Drugie rozszerzenie wydaje się mniej inwazyjne, choć wprowadza pakiet aż 10 nowych wydarzeń, z których do gry wchodzi jednak losowo tylko jedno, zawsze jako drugie wydarzenie na końcu siódmej rundy. Wśród tych wydarzeń znajdziemy np. reset toru inicjatywy (decydującym o kolejności graczy), możliwość zdobycia punktów za posążki Buddy (dotychczas mających znaczenie tylko na końcu gry), utratę pałacowych pięter czy utratę wszystkich przywilejów. To jedno wydarzenie potrafi zatem odwrócić w połowie rozgrywki diametralnie sytuację w określonym aspekcie gry, co bywa niezwykle odświeżające ;)
Czy zatem W Roku Smoka to gra bez wad? Prawie. Ale „prawie”, wbrew reklamie, nie robi w tym przypadku wielkiej różnicy. Dwa podstawowe zarzuty dotyczą wykonania, które w 10 lat po premierze zostało w sumie bez zmian. A co nie co by się przydało podrasować. No, może kolorystyka nabrała nieznacznych rumieńców, jak twierdzi mój współgracz, ale osobiście bym z tym polemizowała. Najbardziej uwiera jednak brak miejsca na budowane części Wielkiego Muru, które zawadzają albo kafelkom wydarzeń albo pionkom na torze punktacji. Po drugie, osobiście doskwiera mi losowość ostatniej rundy. Przy 12 akcjach na grę, każda ma znaczenie. Często zdarza się zatem, że bardzo nam zależy na wykonaniu określonego rzutu na taśmę i losowy podział na grupy akcji może nam to pragnienie spełnić lub zburzyć. Ot po prostu. Na szczęście największa dotychczasowa wada – oczywiste otwarcie poprzez zakup przez pierwszego gracza w pierwszej rundzie podwójnego przywileju została wyeliminowana dzięki podniesieniu ceny takiego przywileju z 6 do 7 juanów. Tym samym, nikogo nie stać, aby rzucić się na niego już na samym początku i w konsekwencji wybór pierwszych postaci (decydujących o kolejności rozgrywania) też przestał być taki powtarzalny.

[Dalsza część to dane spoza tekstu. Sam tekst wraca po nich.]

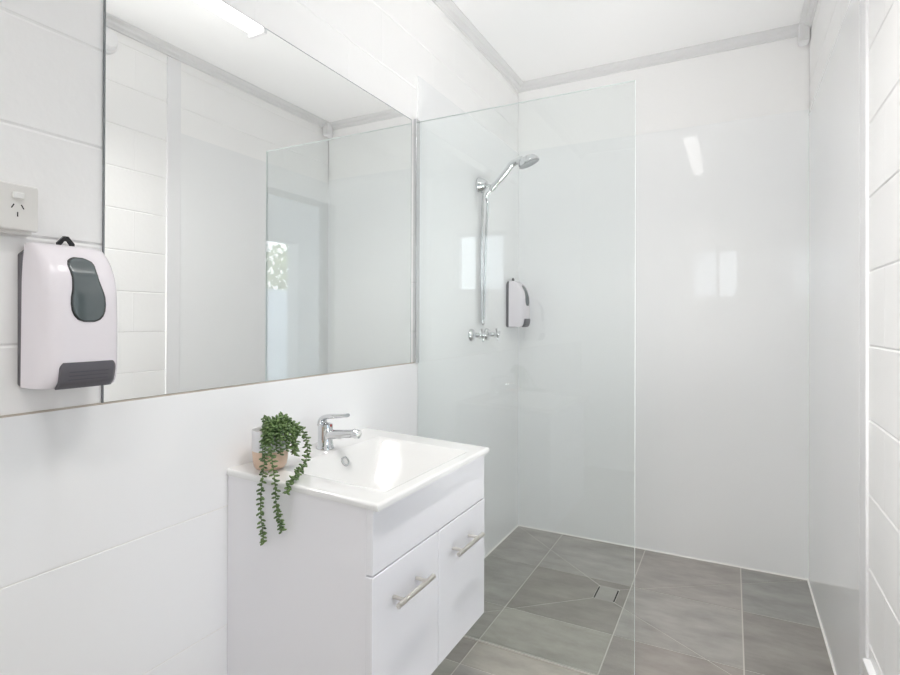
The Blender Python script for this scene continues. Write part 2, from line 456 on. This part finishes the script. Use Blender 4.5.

W moim odczuciu W Roku Smoka zawsze było grą wyjątkową, a poprzez dodanie dwóch rozszerzeń (i jednej zmiany ceny) jeszcze zyskało na atrakcyjności. Zmagania prowadzone zarówno z przeciwnikami jak i samą grą w konfrontacji ze słynną krótką feldowską kołderką stanowią ciekawe wyzwanie intelektualne, którego nigdy sobie nie odmówię :)
PODSUMOWANIE:
+ strategiczny majstersztyk
+ dwa dodatki odświeżają rozgrywkę
+ zniwelowano elementy oczywistych zagrań
+po 10 latach to nadal extraklasa
– brak miejsca na nowe elementy na planszy
-czasem ubodnie losowość
Złożoność gry
(5/10):
Oprawa wizualna
(6/10):
Ogólna ocena
(8.5/10):
Co znaczy ta ocena według Games Fanatic?
Bardzo dobry przedstawiciel swojego gatunku, godny polecania. Wady mało znaczące, nie przesłaniające mocno pozytywnego odbioru całości. Gra daje dużo satysfakcji.